4 - In Defense of Architecture
Published online by Cambridge University Press: 09 December 2022
Summary
Even though architecture's engagement with modernization was momentarily interrupted by the outbreak of war in the late 1930s, the sociopolitical outcomes of the war had drastic consequences for the building art. As noted in previous chapters, since the advent of modernity, architecture had to revise its lexicon according to the emerging new building types, most of which had no precedent in the premodern era. This development reached a decisive point in the architecture of postwar years, and Frampton outlines its profile in a chapter of A Critical History (1980) with the telling title “Architecture and the State: ideology and representation 1914–1943.” At stake was, among other issues, architecture's civic purpose under the auspices of a state apparatus, at least in America, the accelerative engine of which left almost no room for ideas such as civitas.

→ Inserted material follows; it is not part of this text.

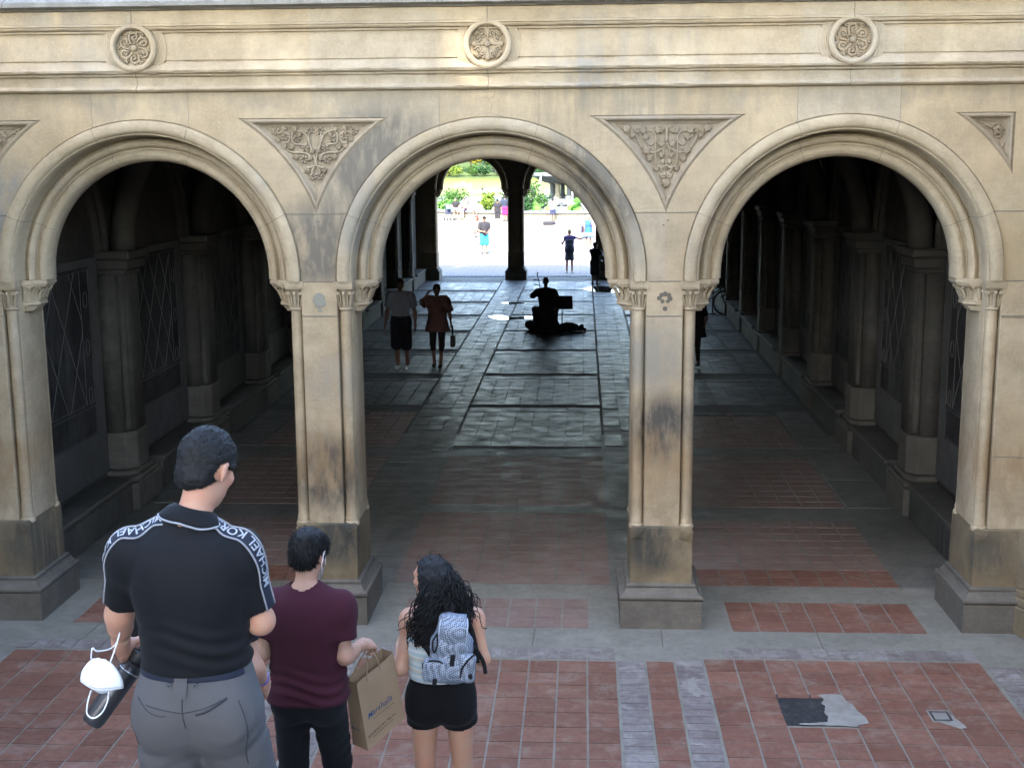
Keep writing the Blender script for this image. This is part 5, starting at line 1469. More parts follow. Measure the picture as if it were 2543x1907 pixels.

Not only was the prospect of returning to the ideals of the Roman Republic shattered a long time ago but the postwar sociopolitical map differed from that of the 1920s and was in many ways colorful like a kilt. By the end of World War II, the thematic of the culture of building, discussed alongside the modernist notion of autonomy, for example, had been redefined. This was not according to the exigencies of a single and coherent totality (res publica) but rather according to diverse sociopolitical and cultural regimes tagged “advanced,” “developing” and “underdeveloped,” each with a specific understanding of the stakes involved in nation-state ideals. The question haunting most committed architects was: to what extent and at what price can architecture and the city be, once again, part of a totality that plans its path to success and failure within a network of decision-making with no constructive role assigned to architecture? Mostly considered as a means toward definitive ends, architecture faced a situation that had the least relevance to its disciplinary history, speaking relatively. Despite the unfavorable conditions of the 1950s, architects and historians did try to reenergize tropes such as civic architecture and monumentality.
Before getting to the bottom of these observations, a few words about the organization of Frampton's book, particularly its general ordering principle and the chapters compiled in part II, are in order.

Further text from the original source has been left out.